## Short task
Beneath this sentence is a set of records; write each of them out exactly.

## Records for the task
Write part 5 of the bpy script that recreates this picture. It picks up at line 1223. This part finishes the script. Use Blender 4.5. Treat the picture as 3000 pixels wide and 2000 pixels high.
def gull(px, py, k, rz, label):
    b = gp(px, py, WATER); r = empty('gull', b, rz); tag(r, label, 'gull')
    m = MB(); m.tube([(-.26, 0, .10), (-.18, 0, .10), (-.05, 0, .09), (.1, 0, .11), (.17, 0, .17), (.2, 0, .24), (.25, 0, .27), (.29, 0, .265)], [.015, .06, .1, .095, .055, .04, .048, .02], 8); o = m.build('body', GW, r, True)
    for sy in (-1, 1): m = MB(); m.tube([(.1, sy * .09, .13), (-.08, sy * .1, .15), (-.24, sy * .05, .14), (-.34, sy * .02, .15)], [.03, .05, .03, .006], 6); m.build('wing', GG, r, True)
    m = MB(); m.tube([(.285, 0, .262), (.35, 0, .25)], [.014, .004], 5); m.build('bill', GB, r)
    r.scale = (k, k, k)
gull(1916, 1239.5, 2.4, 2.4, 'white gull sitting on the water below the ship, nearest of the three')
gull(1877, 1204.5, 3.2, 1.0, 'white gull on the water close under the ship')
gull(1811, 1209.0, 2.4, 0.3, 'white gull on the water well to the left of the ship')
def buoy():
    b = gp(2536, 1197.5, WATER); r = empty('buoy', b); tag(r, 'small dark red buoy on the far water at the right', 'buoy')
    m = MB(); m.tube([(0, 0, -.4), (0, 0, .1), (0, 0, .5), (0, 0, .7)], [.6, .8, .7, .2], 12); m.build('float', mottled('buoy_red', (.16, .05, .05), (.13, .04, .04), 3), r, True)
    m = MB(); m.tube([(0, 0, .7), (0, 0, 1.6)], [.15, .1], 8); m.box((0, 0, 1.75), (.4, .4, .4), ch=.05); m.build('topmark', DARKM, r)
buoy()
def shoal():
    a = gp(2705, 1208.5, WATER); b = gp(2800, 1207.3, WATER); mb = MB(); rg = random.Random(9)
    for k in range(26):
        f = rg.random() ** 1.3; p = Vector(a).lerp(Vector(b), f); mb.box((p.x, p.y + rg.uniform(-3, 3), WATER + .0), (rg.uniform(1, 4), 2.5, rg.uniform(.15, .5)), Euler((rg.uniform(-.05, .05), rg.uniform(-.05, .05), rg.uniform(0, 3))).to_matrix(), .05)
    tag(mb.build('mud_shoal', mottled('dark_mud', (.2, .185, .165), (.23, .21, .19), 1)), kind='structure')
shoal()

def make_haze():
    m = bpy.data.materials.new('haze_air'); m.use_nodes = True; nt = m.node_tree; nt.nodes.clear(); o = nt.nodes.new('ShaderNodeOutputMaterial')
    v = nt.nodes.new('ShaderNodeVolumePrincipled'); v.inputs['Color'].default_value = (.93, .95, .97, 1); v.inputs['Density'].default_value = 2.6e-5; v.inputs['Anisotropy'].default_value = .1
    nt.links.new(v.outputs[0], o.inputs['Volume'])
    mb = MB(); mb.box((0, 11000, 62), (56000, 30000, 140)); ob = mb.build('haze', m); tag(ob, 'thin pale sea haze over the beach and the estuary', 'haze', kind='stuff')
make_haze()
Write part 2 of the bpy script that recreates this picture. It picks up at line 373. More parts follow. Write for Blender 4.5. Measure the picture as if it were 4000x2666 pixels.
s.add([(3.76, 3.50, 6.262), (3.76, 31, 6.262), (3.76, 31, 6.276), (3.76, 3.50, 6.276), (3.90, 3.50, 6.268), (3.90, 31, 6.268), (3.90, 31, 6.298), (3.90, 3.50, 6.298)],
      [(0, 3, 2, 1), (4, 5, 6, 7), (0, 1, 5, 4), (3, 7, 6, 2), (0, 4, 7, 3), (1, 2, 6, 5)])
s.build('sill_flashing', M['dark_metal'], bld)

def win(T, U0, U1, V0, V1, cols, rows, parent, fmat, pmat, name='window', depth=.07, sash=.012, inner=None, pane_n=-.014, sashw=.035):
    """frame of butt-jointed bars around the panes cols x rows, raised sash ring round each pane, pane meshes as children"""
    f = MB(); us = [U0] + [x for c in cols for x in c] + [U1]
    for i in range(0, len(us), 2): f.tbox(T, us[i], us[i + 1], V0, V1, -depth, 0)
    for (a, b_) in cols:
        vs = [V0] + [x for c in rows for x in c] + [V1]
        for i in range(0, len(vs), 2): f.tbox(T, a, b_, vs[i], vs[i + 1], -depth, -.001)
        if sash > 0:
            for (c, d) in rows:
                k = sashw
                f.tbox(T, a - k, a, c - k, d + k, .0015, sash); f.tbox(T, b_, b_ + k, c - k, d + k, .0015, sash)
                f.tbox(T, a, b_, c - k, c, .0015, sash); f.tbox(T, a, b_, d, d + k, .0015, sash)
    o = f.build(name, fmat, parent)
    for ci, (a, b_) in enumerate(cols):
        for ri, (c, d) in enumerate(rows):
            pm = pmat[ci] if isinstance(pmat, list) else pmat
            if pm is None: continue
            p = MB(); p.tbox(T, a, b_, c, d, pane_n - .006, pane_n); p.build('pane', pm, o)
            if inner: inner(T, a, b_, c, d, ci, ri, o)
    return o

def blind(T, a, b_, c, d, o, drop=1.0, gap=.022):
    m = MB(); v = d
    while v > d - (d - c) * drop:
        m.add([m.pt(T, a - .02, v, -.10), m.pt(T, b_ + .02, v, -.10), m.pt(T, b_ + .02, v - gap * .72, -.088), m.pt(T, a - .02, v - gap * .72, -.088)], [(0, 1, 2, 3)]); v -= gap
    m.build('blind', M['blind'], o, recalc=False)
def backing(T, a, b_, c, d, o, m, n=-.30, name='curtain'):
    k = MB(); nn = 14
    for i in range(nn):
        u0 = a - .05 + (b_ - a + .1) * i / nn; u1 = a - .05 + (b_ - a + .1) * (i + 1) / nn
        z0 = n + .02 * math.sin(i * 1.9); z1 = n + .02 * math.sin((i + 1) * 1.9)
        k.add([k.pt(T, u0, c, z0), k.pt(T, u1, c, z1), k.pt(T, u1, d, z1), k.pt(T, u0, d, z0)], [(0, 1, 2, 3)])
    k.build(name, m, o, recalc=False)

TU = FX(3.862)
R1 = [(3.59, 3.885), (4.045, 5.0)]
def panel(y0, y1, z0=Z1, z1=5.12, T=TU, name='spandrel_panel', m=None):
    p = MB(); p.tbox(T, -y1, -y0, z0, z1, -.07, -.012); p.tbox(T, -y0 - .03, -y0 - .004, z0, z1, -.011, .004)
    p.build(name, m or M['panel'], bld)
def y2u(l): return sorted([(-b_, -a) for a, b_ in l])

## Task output
Write part 5 of the bpy script that recreates this picture. It picks up at line 1223. This part finishes the script. Use Blender 4.5. Treat the picture as 3000 pixels wide and 2000 pixels high.
def gull(px, py, k, rz, label):
    b = gp(px, py, WATER); r = empty('gull', b, rz); tag(r, label, 'gull')
    m = MB(); m.tube([(-.26, 0, .10), (-.18, 0, .10), (-.05, 0, .09), (.1, 0, .11), (.17, 0, .17), (.2, 0, .24), (.25, 0, .27), (.29, 0, .265)], [.015, .06, .1, .095, .055, .04, .048, .02], 8); o = m.build('body', GW, r, True)
    for sy in (-1, 1): m = MB(); m.tube([(.1, sy * .09, .13), (-.08, sy * .1, .15), (-.24, sy * .05, .14), (-.34, sy * .02, .15)], [.03, .05, .03, .006], 6); m.build('wing', GG, r, True)
    m = MB(); m.tube([(.285, 0, .262), (.35, 0, .25)], [.014, .004], 5); m.build('bill', GB, r)
    r.scale = (k, k, k)
gull(1916, 1239.5, 2.4, 2.4, 'white gull sitting on the water below the ship, nearest of the three')
gull(1877, 1204.5, 3.2, 1.0, 'white gull on the water close under the ship')
gull(1811, 1209.0, 2.4, 0.3, 'white gull on the water well to the left of the ship')
def buoy():
    b = gp(2536, 1197.5, WATER); r = empty('buoy', b); tag(r, 'small dark red buoy on the far water at the right', 'buoy')
    m = MB(); m.tube([(0, 0, -.4), (0, 0, .1), (0, 0, .5), (0, 0, .7)], [.6, .8, .7, .2], 12); m.build('float', mottled('buoy_red', (.16, .05, .05), (.13, .04, .04), 3), r, True)
    m = MB(); m.tube([(0, 0, .7), (0, 0, 1.6)], [.15, .1], 8); m.box((0, 0, 1.75), (.4, .4, .4), ch=.05); m.build('topmark', DARKM, r)
buoy()
def shoal():
    a = gp(2705, 1208.5, WATER); b = gp(2800, 1207.3, WATER); mb = MB(); rg = random.Random(9)
    for k in range(26):
        f = rg.random() ** 1.3; p = Vector(a).lerp(Vector(b), f); mb.box((p.x, p.y + rg.uniform(-3, 3), WATER + .0), (rg.uniform(1, 4), 2.5, rg.uniform(.15, .5)), Euler((rg.uniform(-.05, .05), rg.uniform(-.05, .05), rg.uniform(0, 3))).to_matrix(), .05)
    tag(mb.build('mud_shoal', mottled('dark_mud', (.2, .185, .165), (.23, .21, .19), 1)), kind='structure')
shoal()

def make_haze():
    m = bpy.data.materials.new('haze_air'); m.use_nodes = True; nt = m.node_tree; nt.nodes.clear(); o = nt.nodes.new('ShaderNodeOutputMaterial')
    v = nt.nodes.new('ShaderNodeVolumePrincipled'); v.inputs['Color'].default_value = (.93, .95, .97, 1); v.inputs['Density'].default_value = 2.6e-5; v.inputs['Anisotropy'].default_value = .1
    nt.links.new(v.outputs[0], o.inputs['Volume'])
    mb = MB(); mb.box((0, 11000, 62), (56000, 30000, 140)); ob = mb.build('haze', m); tag(ob, 'thin pale sea haze over the beach and the estuary', 'haze', kind='stuff')
make_haze()
Write part 2 of the bpy script that recreates this picture. It picks up at line 373. More parts follow. Write for Blender 4.5. Measure the picture as if it were 4000x2666 pixels.
s.add([(3.76, 3.50, 6.262), (3.76, 31, 6.262), (3.76, 31, 6.276), (3.76, 3.50, 6.276), (3.90, 3.50, 6.268), (3.90, 31, 6.268), (3.90, 31, 6.298), (3.90, 3.50, 6.298)],
      [(0, 3, 2, 1), (4, 5, 6, 7), (0, 1, 5, 4), (3, 7, 6, 2), (0, 4, 7, 3), (1, 2, 6, 5)])
s.build('sill_flashing', M['dark_metal'], bld)

def win(T, U0, U1, V0, V1, cols, rows, parent, fmat, pmat, name='window', depth=.07, sash=.012, inner=None, pane_n=-.014, sashw=.035):
    """frame of butt-jointed bars around the panes cols x rows, raised sash ring round each pane, pane meshes as children"""
    f = MB(); us = [U0] + [x for c in cols for x in c] + [U1]
    for i in range(0, len(us), 2): f.tbox(T, us[i], us[i + 1], V0, V1, -depth, 0)
    for (a, b_) in cols:
        vs = [V0] + [x for c in rows for x in c] + [V1]
        for i in range(0, len(vs), 2): f.tbox(T, a, b_, vs[i], vs[i + 1], -depth, -.001)
        if sash > 0:
            for (c, d) in rows:
                k = sashw
                f.tbox(T, a - k, a, c - k, d + k, .0015, sash); f.tbox(T, b_, b_ + k, c - k, d + k, .0015, sash)
                f.tbox(T, a, b_, c - k, c, .0015, sash); f.tbox(T, a, b_, d, d + k, .0015, sash)
    o = f.build(name, fmat, parent)
    for ci, (a, b_) in enumerate(cols):
        for ri, (c, d) in enumerate(rows):
            pm = pmat[ci] if isinstance(pmat, list) else pmat
            if pm is None: continue
            p = MB(); p.tbox(T, a, b_, c, d, pane_n - .006, pane_n); p.build('pane', pm, o)
            if inner: inner(T, a, b_, c, d, ci, ri, o)
    return o

def blind(T, a, b_, c, d, o, drop=1.0, gap=.022):
    m = MB(); v = d
    while v > d - (d - c) * drop:
        m.add([m.pt(T, a - .02, v, -.10), m.pt(T, b_ + .02, v, -.10), m.pt(T, b_ + .02, v - gap * .72, -.088), m.pt(T, a - .02, v - gap * .72, -.088)], [(0, 1, 2, 3)]); v -= gap
    m.build('blind', M['blind'], o, recalc=False)
def backing(T, a, b_, c, d, o, m, n=-.30, name='curtain'):
    k = MB(); nn = 14
    for i in range(nn):
        u0 = a - .05 + (b_ - a + .1) * i / nn; u1 = a - .05 + (b_ - a + .1) * (i + 1) / nn
        z0 = n + .02 * math.sin(i * 1.9); z1 = n + .02 * math.sin((i + 1) * 1.9)
        k.add([k.pt(T, u0, c, z0), k.pt(T, u1, c, z1), k.pt(T, u1, d, z1), k.pt(T, u0, d, z0)], [(0, 1, 2, 3)])
    k.build(name, m, o, recalc=False)

TU = FX(3.862)
R1 = [(3.59, 3.885), (4.045, 5.0)]
def panel(y0, y1, z0=Z1, z1=5.12, T=TU, name='spandrel_panel', m=None):
    p = MB(); p.tbox(T, -y1, -y0, z0, z1, -.07, -.012); p.tbox(T, -y0 - .03, -y0 - .004, z0, z1, -.011, .004)
    p.build(name, m or M['panel'], bld)
def y2u(l): return sorted([(-b_, -a) for a, b_ in l])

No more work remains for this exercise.